But it sure is in fashion now. And while a lot of the hooey conservatives have been spreading is of the old, expected variety -- Clinton crime family, Obama the Muslim traitor, George Soros and Saul Alinsky made babies and I saw one of the babies and the baby looked at me, etc. -- stuff like the Nunes memo is of the "Deep State" variety of conspiracy thinking, positing that a permanent government of spies, bureaucrats, and other unelected lever-pullers is subverting the will of the (not-quite-majority of the) people, while brave truth-tellers like Nunes and Trump (and Seth Rich, Julian Assange, et alia) try to bring the whole rotten apparatus down.
This strikes me as a really new propaganda frontier for them to be getting into -- and not because it's any more difficult to believe than their usual nonsense; in fact, on its face it's easier to believe, because there really are government agencies that are only semi-accountable to democracy. And though it's a total howl that conservatives, with their long history of authoritarianism, are suddenly bitching about a meddling FBI and CIA, it's not the hypocrisy that gets me. After all, this is America, where political movements only reform when they find it in their electoral interest to do so. There's nothing intrinsically weird about conservatives going all Jim Garrison -- look at James O'Keefe.

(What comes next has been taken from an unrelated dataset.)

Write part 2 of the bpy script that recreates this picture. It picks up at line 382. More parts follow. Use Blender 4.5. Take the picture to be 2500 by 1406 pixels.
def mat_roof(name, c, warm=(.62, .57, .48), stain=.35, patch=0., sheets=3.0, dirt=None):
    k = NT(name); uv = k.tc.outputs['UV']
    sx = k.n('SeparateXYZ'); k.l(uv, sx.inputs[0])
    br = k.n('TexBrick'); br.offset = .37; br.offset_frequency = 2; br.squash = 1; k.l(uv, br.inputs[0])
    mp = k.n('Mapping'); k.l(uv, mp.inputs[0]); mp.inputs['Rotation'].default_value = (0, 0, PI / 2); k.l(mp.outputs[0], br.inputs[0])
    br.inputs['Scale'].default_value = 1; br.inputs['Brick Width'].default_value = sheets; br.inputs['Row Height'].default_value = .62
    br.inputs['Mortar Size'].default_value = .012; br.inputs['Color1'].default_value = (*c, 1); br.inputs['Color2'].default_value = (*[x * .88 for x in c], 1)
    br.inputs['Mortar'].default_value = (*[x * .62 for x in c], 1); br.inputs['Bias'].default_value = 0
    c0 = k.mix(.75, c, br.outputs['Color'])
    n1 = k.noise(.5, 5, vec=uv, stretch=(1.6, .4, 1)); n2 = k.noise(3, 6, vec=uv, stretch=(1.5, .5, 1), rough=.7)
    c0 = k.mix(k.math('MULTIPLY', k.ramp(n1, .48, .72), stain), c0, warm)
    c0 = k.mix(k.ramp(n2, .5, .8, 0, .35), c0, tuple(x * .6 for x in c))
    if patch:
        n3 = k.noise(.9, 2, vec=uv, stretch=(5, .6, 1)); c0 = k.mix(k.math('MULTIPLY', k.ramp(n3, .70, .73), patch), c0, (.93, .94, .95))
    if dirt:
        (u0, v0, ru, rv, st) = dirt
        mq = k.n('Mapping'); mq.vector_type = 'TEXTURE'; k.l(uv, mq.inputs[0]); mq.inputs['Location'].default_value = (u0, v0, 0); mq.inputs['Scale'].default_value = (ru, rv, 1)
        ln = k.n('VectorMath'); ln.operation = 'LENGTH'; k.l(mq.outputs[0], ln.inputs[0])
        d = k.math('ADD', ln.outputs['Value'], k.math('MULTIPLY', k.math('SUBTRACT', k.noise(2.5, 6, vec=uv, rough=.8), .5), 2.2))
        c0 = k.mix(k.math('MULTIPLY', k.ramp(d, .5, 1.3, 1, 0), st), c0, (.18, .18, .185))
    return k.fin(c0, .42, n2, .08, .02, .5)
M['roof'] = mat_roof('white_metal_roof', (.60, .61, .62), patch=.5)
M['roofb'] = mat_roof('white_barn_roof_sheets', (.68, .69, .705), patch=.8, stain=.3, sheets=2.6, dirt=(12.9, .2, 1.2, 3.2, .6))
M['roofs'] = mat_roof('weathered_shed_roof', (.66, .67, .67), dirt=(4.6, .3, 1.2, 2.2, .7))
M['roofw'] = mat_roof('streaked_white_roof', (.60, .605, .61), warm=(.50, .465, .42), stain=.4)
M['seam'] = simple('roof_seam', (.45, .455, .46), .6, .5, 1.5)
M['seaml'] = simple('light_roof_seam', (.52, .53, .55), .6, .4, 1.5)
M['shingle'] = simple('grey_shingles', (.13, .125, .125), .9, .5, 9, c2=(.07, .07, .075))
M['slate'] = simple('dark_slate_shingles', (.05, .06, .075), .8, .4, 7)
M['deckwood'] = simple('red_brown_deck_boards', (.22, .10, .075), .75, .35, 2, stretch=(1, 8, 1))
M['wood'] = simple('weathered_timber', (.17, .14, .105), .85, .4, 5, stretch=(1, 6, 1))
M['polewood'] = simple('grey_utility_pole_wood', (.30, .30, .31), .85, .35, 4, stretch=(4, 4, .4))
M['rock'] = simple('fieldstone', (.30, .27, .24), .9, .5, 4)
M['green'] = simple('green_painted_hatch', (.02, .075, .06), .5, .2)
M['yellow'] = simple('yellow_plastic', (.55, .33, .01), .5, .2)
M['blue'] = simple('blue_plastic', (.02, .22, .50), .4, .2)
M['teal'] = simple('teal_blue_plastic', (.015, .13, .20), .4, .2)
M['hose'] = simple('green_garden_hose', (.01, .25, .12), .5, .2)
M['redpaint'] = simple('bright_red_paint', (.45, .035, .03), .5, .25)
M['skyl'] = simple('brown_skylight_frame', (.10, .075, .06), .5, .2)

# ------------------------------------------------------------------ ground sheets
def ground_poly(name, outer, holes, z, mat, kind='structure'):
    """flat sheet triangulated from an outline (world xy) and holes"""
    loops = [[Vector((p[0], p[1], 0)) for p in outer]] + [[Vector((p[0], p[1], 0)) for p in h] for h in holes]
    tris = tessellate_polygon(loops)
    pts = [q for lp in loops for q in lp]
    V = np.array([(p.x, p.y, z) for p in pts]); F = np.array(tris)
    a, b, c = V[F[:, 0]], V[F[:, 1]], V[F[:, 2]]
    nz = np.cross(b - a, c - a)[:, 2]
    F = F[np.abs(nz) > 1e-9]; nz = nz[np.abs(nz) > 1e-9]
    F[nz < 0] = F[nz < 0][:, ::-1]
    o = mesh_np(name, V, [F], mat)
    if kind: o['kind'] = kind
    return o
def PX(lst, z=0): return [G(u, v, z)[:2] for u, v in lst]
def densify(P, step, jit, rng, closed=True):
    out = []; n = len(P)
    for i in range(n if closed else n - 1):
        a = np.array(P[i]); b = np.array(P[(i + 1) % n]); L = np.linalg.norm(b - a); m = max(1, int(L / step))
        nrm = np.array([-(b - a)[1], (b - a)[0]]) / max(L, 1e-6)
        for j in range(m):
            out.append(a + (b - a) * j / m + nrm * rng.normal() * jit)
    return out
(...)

No, the real weirdness of the current situation is this: Conservative nonsense is usually at least based on the traditional values of the movement. Their Obama fantasies are based on their racism; their Hillary Clinton fetish, on their sexism; and their Soros-Alinsky-Frankfurt School shtick on the notion that the America dream cannot succumb to self-generated flaws because it has none, and can only be brought down by Satanic, foreign conspiracies.
But turning against the nation's intelligence agencies -- the guys who helped them fight, sometimes with extreme prejudice, the Communists, the hippies, the Black Panthers et alia -- that's not just a change in tactics; that's something like a psychotic break.
Speaking of which, now we have this I'm-not-saying-it-was-aliens from Rush Limbaugh (h/t Ana Marie Cox):
What if the intel on the war in Iraq was another disinformation campaign, to damage another Republican president?...
What if the quote-unquote "intelligence community" misrepresented, on purpose, the degree to which Hussein had WMDs?...
What if Saddam weapons of mass destruction was also a false narrative designed to -- what, did it ultimately embarrass Bush? Did it weaken the US military? Did it -- whatever it did, I mean, it opened the doors for the Democrats to literally destroy his presidency in the second term, which is what they did.Again, once upon a time I assumed such a brain-melting idea as the Democrats using the CIA to trick Bush into the Iraq War would be beneath a popular radio star like Limbaugh -- the proof being that he never tried it before, presumably because even his numbskull listeners would assume he'd lost it. But in our new age he apparently thinks it's worth a shot.
I'm trying to imagine where this all leads and I have to admit I'm stumped. I'm used to them being full of shit, and had supposed the effect of having the Prince of Lies as a party leader had just made them even more full of shit, but this goes beyond mere shamelessness into schizophrenia. The one thing that sort of reassures me is that they haven't flipped on anything significant -- like, they show no sign of genuine interest in the plight of the poor and underprivileged, and Lord knows they're still doing what they can to destroy representative democracy. So maybe this is a difference of degree rather than of kind -- after all, since Americans are conspiracy nuts, one secret society is as good as any other. But if they start advocating for a universal basic income -- I mean for real, not as some kind of lame thought experiment -- all bets are off.